Troy Renck: The nobody believes in us Nuggets are back with a new coach, new hope and no excuses
Published in Basketball
DENVER — Hide your eyes. The truth is more stunning than a Nikola Jokic no-look pass.
Nobody believes the Denver Nuggets can beat the Los Angeles Clippers, let alone win the NBA championship. Less than two years after raising the trophy, it is a fact.
Denver is an underdog to – gulp – the Clippers.
Is Jokic skipping this series to watch harness racing? Did Josh Kroenke accidentally CC Jamal Murray on the email firing Michael Malone and Calvin Booth?
They draw the paper clips in the postseason and everyone thinks Denver is the Chicken Nuggets? They haven’t lost in the first round of the playoffs since 2022. But listening to the national discourse, seeing the series predictions, it is obvious that the Nuggets have become an afterthought.
Now. Not when Jokic retires. Or when they blow up the roster. This moment. The Nuggets are nobodies again outside of Colorado, forgotten by everybody.
Nuggets-Clippers figures to be a cage match. And yet it is the only series in the Western Conference featuring one game on NBA TV. Was C-SPAN not available?
It tells you all you need to know about how the bean counters view the Nuggets, even with Jokic.
“We have always been overlooked,” guard Jamal Murray said Wednesday after practice. “What’s new?”
It is disrespectful. This cannot be their fate. Not yet. The Nuggets cannot go out like this, the rock equivalent of a warmup band entertaining the crowd before The Rolling Stones take the stage.
The Nuggets owe their fans more. Paranoia and pettiness aside, the way they played — too often uninspired and flat — got their coach and GM fired.
Is it too much to ask for that shock to bring their goal back into focus? To demand that this season matter again beyond winning three straight games to avoid the play-in?
It’s been a little over a week since the seismic shift in leadership, but the Nuggets look different, no longer pointing fingers during games and throwing pity parties after them.
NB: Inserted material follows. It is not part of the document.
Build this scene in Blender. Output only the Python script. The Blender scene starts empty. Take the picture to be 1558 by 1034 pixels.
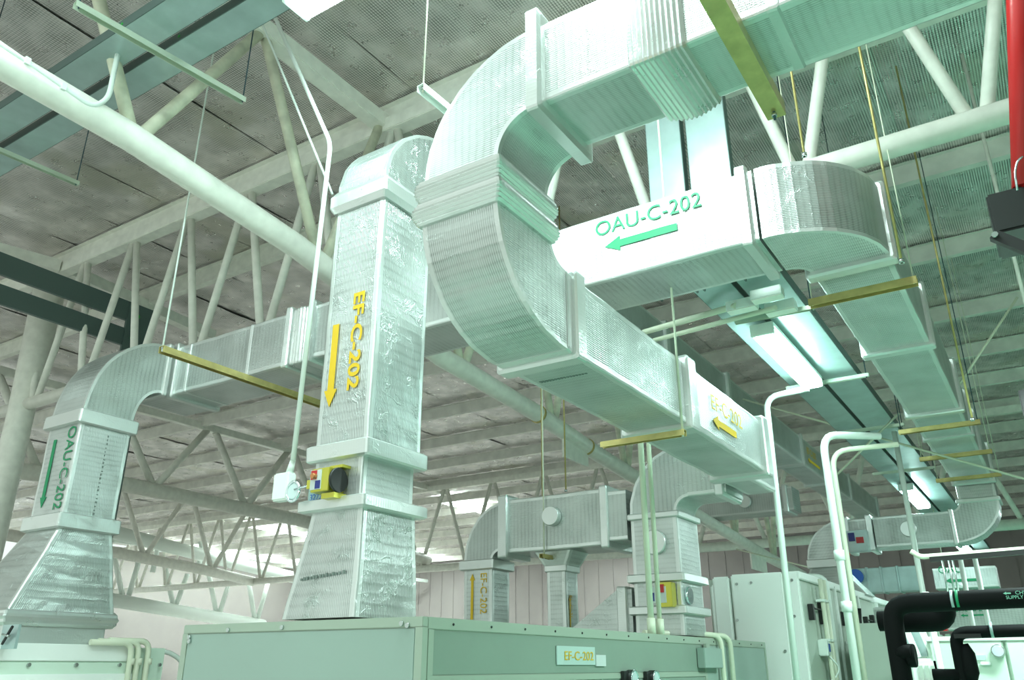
import bpy, bmesh, math, random
from mathutils import Vector, Matrix
random.seed(7)
PI = math.pi
SC = bpy.context.scene
COL = SC.collection

# ------------------------------------------------------------------ camera
YAW, PIT, ROL, F = -0.5747046, 0.38043019, 0.00135371, 1236.96529
fw = Vector((math.sin(YAW)*math.cos(PIT), math.cos(YAW)*math.cos(PIT), math.sin(PIT)))
r0 = Vector((math.cos(YAW), -math.sin(YAW), 0)); u0 = r0.cross(fw)
rt = r0*math.cos(ROL) + u0*math.sin(ROL)
up = u0*math.cos(ROL) - r0*math.sin(ROL)
EYE = Vector((0, 0, 1.6))
cd = bpy.data.cameras.new('camera'); cam = bpy.data.objects.new('camera', cd); COL.objects.link(cam)
cd.sensor_width = 36.0; cd.lens = 36.0*F/1558.0; cd.clip_start = 0.05; cd.clip_end = 200
M = Matrix((rt, up, -fw)).transposed().to_4x4(); M.translation = EYE
cam.matrix_world = M
SC.camera = cam

def at(px, py, ax, v):
    """real place of a feature: the sight line through it met with the plane it lies in"""
    d = fw + rt*((px-779)/F) - up*((py-517)/F)
    i = 'xyz'.index(ax)
    return EYE + d*((v-EYE[i])/d[i])

# ------------------------------------------------------------------ world, lamps, exposure
w = bpy.data.worlds.new('world'); SC.world = w; w.use_nodes = True
bg = w.node_tree.nodes['Background']; bg.inputs[0].default_value = (0.86, 1.0, 0.92, 1); bg.inputs[1].default_value = 1.0
SC.view_settings.view_transform = 'Standard'; SC.view_settings.look = 'None'
SC.view_settings.exposure = 0.15; SC.view_settings.gamma = 1.0; SC.view_settings.use_curve_mapping = False
LAMP = (0.77, 1.0, 0.95)
def area(name, loc, sx, sy, power, rot=(0, 0, 0), col=LAMP):
    l = bpy.data.lights.new(name, 'AREA'); l.shape = 'RECTANGLE'; l.size = sx; l.size_y = sy
    l.energy = power; l.color = col
    o = bpy.data.objects.new(name, l); COL.objects.link(o); o.location = loc; o.rotation_euler = rot
    return o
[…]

“We are the Denver Nuggets. We have been winners for a long time. So our expectations are to try to win this series. With great respect for coach (Tyronn) Lue and everything they do, this is a 4-5 (seeds matchup). It means it’s two really good teams separated by a very slim margin on who gets the home court,” said Nuggets coach David Adelman, whose team hosts Game 1 on Saturday. “There’s no victim in this thing. No, ‘feel sorry for me because I only got three games.’ This is the NBA. Grow up and play.”
Let’s hope his players are listening. This is the exact attitude the Nuggets need.
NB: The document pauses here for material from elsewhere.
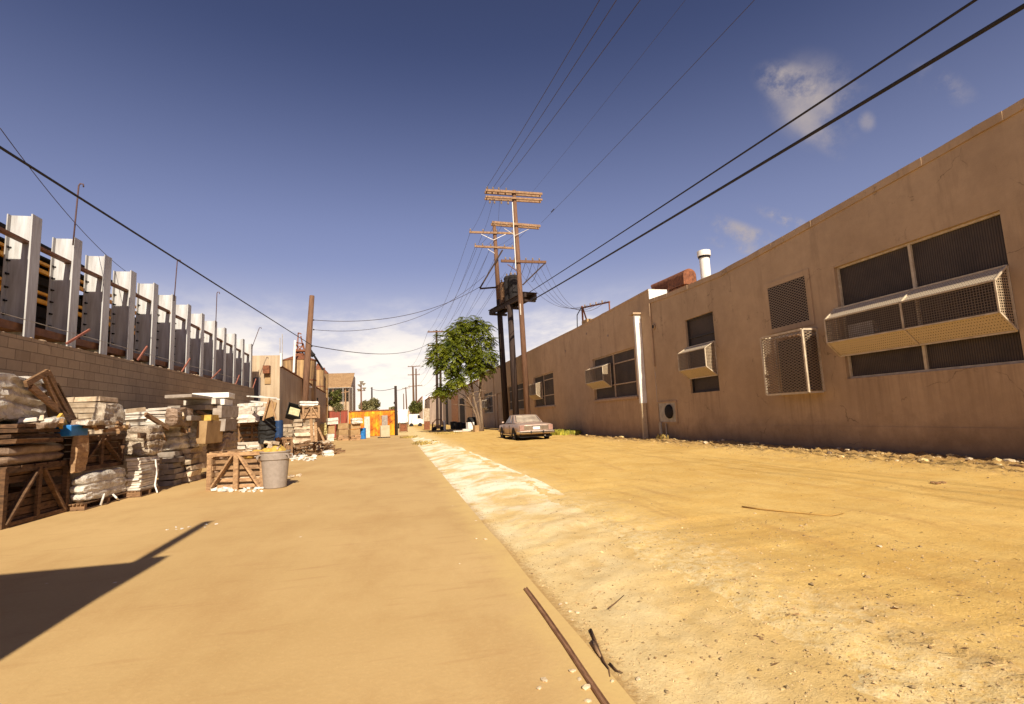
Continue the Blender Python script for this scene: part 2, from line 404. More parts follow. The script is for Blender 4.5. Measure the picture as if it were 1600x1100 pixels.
def dirtmat():
    m, N, L, b, o = newmat('dirt', .95)
    big = noisen(N, L, o, .35, 6); mid = noisen(N, L, o, 1.6, 8, .68); fin = noisen(N, L, o, 14, 8, .72)
    c = mixc(N, L, mapr(N, L, big, .35, .65), (.54,.325,.085), (.66,.425,.13))
    c = mixc(N, L, mathn(N, L, 'MULTIPLY', mapr(N, L, mid, .42, .68), .55), c, (.74,.52,.19))
    c = mixc(N, L, mathn(N, L, 'MULTIPLY', mapr(N, L, fin, .5, .72), .45), c, (.36,.20,.065))
    # streaks dragged along the wheel tracks
    st = noisen(N, L, mapping(N, L, o, (1.6,.22,1), (0,0,R(14))), 2.0, 8, .7)
    c = mixc(N, L, mathn(N, L, 'MULTIPLY', mapr(N, L, st, .52, .68), .5), c, (.40,.215,.07))
    sp = N.new('ShaderNodeSeparateXYZ'); L.new(o, sp.inputs[0])
    # darker towards the wall foot, edge broken by noise
    wf = mathn(N, L, 'ADD', sp.outputs[0], mathn(N, L, 'MULTIPLY', mid, 1.6))
    c = mixc(N, L, mathn(N, L, 'MULTIPLY', mapr(N, L, wf, 9.9, 11.2), .7), c, (.27,.145,.06))
    # pale dust washed off the gutter concrete
    pd = mathn(N, L, 'ADD', sp.outputs[0], mathn(N, L, 'MULTIPLY', mid, 2.2))
    c = mixc(N, L, mathn(N, L, 'MULTIPLY', mapr(N, L, pd, 3.0, 4.6, 1, 0, True), mapr(N, L, fin, .35, .6)), c, (.78,.62,.34))
    gr = noisen(N, L, o, 48, 4, .8)
    c = mixc(N, L, mathn(N, L, 'MULTIPLY', mapr(N, L, gr, .60, .68), .55), c, (.34,.19,.07))
    c = mixc(N, L, mathn(N, L, 'MULTIPLY', mapr(N, L, gr, .40, .33), .5), c, (.84,.66,.36))
    vo = N.new('ShaderNodeTexVoronoi'); vo.inputs['Scale'].default_value = 9; L.new(o, vo.inputs['Vector'])
    pk = mathn(N, L, 'MULTIPLY', mapr(N, L, vo.outputs['Distance'], .05, .12, 1, 0), mapr(N, L, mid, .5, .6))
    c = mixc(N, L, pk, c, (.26,.14,.055))
    L.new(c, b.inputs['Base Color'])
    h = mathn(N, L, 'ADD', mathn(N, L, 'MULTIPLY', fin, .6), mathn(N, L, 'MULTIPLY', noisen(N, L, o, 55, 6, .7), .4))
    # tyre tread prints near the right foreground
    A_, B_ = gnd(1440,1008,.05), gnd(1600,1060,.05); an = math.atan2(B_.y-A_.y, B_.x-A_.x)
    mpv = N.new('ShaderNodeMapping'); mpv.vector_type = 'TEXTURE'; mpv.inputs['Location'].default_value = A_; mpv.inputs['Rotation'].default_value = (0,0,an); L.new(o, mpv.inputs['Vector'])
    s2 = N.new('ShaderNodeSeparateXYZ'); L.new(mpv.outputs[0], s2.inputs[0])
    cl = mapr(N, L, mathn(N, L, 'SINE', mathn(N, L, 'MULTIPLY', mathn(N, L, 'ADD', s2.outputs[0], mathn(N, L, 'MULTIPLY', mathn(N, L, 'ABSOLUTE', s2.outputs[1]), .5)), 42.0)), .3, .75)
    cl = mathn(N, L, 'MULTIPLY', cl, mapr(N, L, mathn(N, L, 'ABSOLUTE', s2.outputs[1]), .09, .11, 1, 0))
    cl = mathn(N, L, 'MULTIPLY', cl, mathn(N, L, 'MULTIPLY', mapr(N, L, fin, .38, .55), mathn(N, L, 'MULTIPLY', mapr(N, L, s2.outputs[0], -.2, .1), mapr(N, L, s2.outputs[0], .9, 1.3, 1, 0))))
    h = mathn(N, L, 'ADD', h, mathn(N, L, 'MULTIPLY', cl, .5))
    nb = bumpn(N, L, h, .6, .03); nb = bumpn(N, L, st, .35, .05, nb); nb = bumpn(N, L, gr, .4, .01, nb)
    L.new(nb, b.inputs['Normal'])
    return m
DIRT = dirtmat()
go = g.build('ground', DIRT, smooth=True); tag(go, 'dusty yellow dirt ground along the tan wall', 'ground', kind='structure')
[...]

They don’t have to be who they are right now. Or at least who everyone thinks they are.
They can leverage this situation. They still have Jokic, who has a sneaky chance to upset Oklahoma City’s Shai Gilgeous-Alexander for his fourth MVP award. They still have Murray, who can erase his disappointing Olympics and this season’s forgettable first two months with another classic playoff performance.
Kroenke gave them a free pass for their grousing and underachieving. He pulled the plug on Malone and Booth to make basketball fun again, to allow the Nuggets to play with freedom.
It has worked beyond the results. Players are talking more on and off the court. They appear connected.
“As a team, anytime there is a big change in an organization, you can either do two things: spread apart or come together,” veteran Russell Westbrook said. “I think we have done a good job of coming together.”
Winning this series makes the Nuggets serious. A contender. Lose, and they are like so many flawed franchises, their offseason highlight the announcement of a coach and a new front office structure.
Could that be more boring?
That was the Nuggets Stan Kroenke purchased in July of 2000. A middling franchise that promptly posted three consecutive losing seasons. Josh recalled talking to fans years ago, who just “wanted a competitive team.”
Please never let that return as the bar of acceptance.
Nuggets Nation has tasted the vintage wine from the cellar. No one wants to sip Night Train out of a paper bag again, metaphorically speaking.
If we are being realistic, the firings left the Nuggets with no title expectations. But eight days later, that has all changed. Sure, they are facing step-back king James Harden, a revitalized Kawhi Leonard and underrated Norman Powell.
But the players are not making any excuses. And the coach isn’t giving them any.
If you told fans in October the Nuggets would open the playoffs with the Clippers, they would have begun booking trips for the second round. They were a threat to beat anyone, win anything.
As Adelman reminded, you’re the Denver Nuggets. Time to act like it.